36 habituierte, also an Menschen gewöhnte Gorilla-Gruppen gibt es im ugandischen Teil des Bwindi-Regenwalds. Wilde Gorillas würden übrigens sofort angreifen. In diesem Fall würde diese Geschichte nicht erscheinen. Mein Lieblingsgorilla, ein ausgewachsenes Weibchen, ist ganz friedlich und lässt sich grünes Blätterzeugs munden. Ich habe sofort den Verdacht, dass wir für die Berggorillas so etwas wie das tägliche Frühstücksfernsehen sind.
Das Grauen vor dem Rückweg
Hoffentlich sind wir ein interessantes Programm. Auch der Silberrücken, geschätzte 200 Kilo schwer und 1,75 Meter groß, denkt offensichtlich mehr ans Fressen als an mich. Nur manchmal schaut er mich mit seinen braunen Augen interessiert und nachdenklich an. Ob er ahnt, dass mir schon vor dem Rückweg graut?
Nach einer Stunde geht es auf steilen Pfaden durch den Regenwald wieder bergab. Ich muss an Hemingway denken, der Afrika liebte, aber eine panische Angst vor Schlangen hatte. Nein, ich will nicht wissen, was hier entlang der Wege herumkriecht. Mein Gorilla und ich, wir haben uns endlich getroffen. Und nur das ist es, was am Ende zählt.
Tipps und Infos
Beste Reisezeit: Juni
bis September. Angenehme Temperaturen (27 Grad), wenig Regen.
Pauschalreisetipp: Ruefa offeriert Uganda inklusive Gorilla- und Schimpansen-Trekking in zwei Varianten: Als Private Tour neun Nächte mit englischsprachigen Driver Guide ab 3.550 € oder als 15-tägige Rundreise inklusive Flug ab 5.340 €
https://www.ruefa.at/
Afrika deluxe: Es bietet sich an, Uganda mit dem benachbarten Ruanda, dem zweitsichersten Land Afrikas, zu kombinieren. Tipp für etwas Luxus nach einer anstrengenden Reise: das neue Nyungwe House von One&Only im größten Bergregenwald Afrikas. Die Sechssterne-Lodge inmitten einer riesigen Teeplantage ist ein unvergessliches Erlebnis. Von hier aus kann man auf atemberaubenden Hängebrücken den Regenwald erleben, Schimpansen aus nächster Nähe sehen oder auch die Gorillas von ruandischer Seite aus besuchen. Ab Herbst 2019 wird man auch ganz nahe bei den Gorillas superluxuriös nächtigen können, im neuen „One&Only Gorillas Nest“, das gerade bei den Virunga Vulkanen entsteht.

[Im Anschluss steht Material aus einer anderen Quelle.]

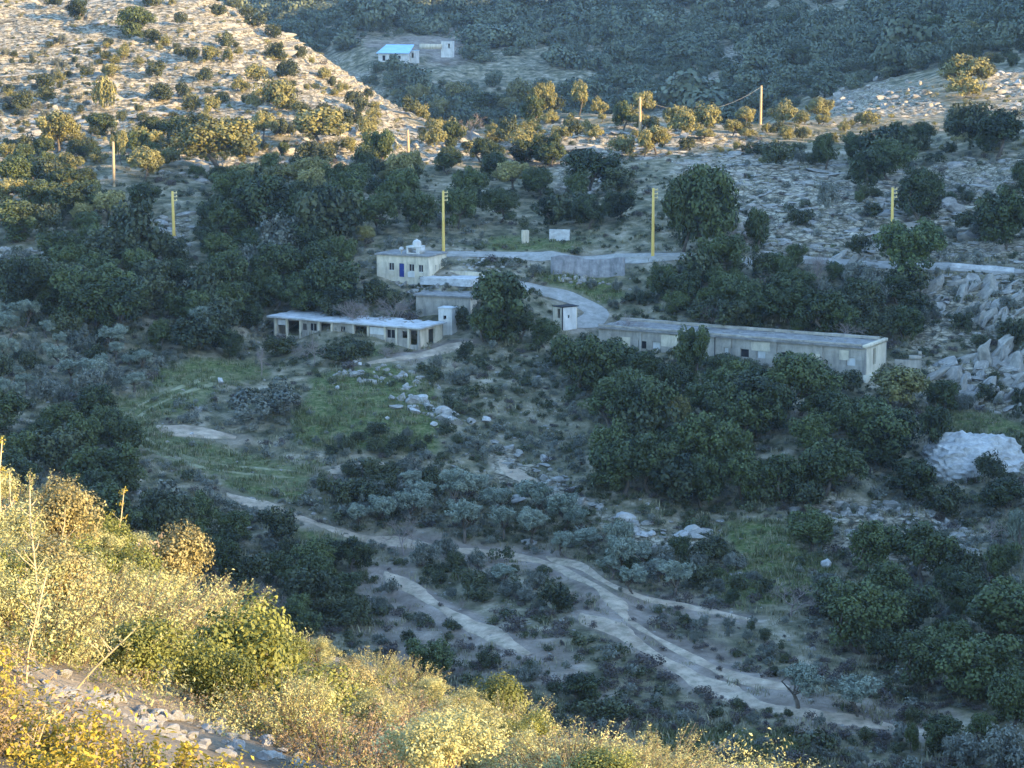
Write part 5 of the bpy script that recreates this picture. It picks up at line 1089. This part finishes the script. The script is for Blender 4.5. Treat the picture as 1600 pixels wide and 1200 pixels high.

Richtpreis: ab 800 Euro pro DZ.
https://www.oneandonlyresorts.com/
Flugtipp: Qatar Airways fliegt täglich von Wien nach Entebbe (22.55 UhrAbflug, 14 Uhr Ankunft). Die Airline verfügt über eine der jüngsten Flotten und die breitesten Economy-Sitze und fliegt seit Kurzem auch Mombasa in Kenia an. Wer es sich leisten kann, fliegt Business Class, sie wurde 2018 zur besten der Welt gewählt. Richtpreise Wien-Entebbe-retour: Economy ab rd. 400 Euro, Business ab rd. 2000 Euro.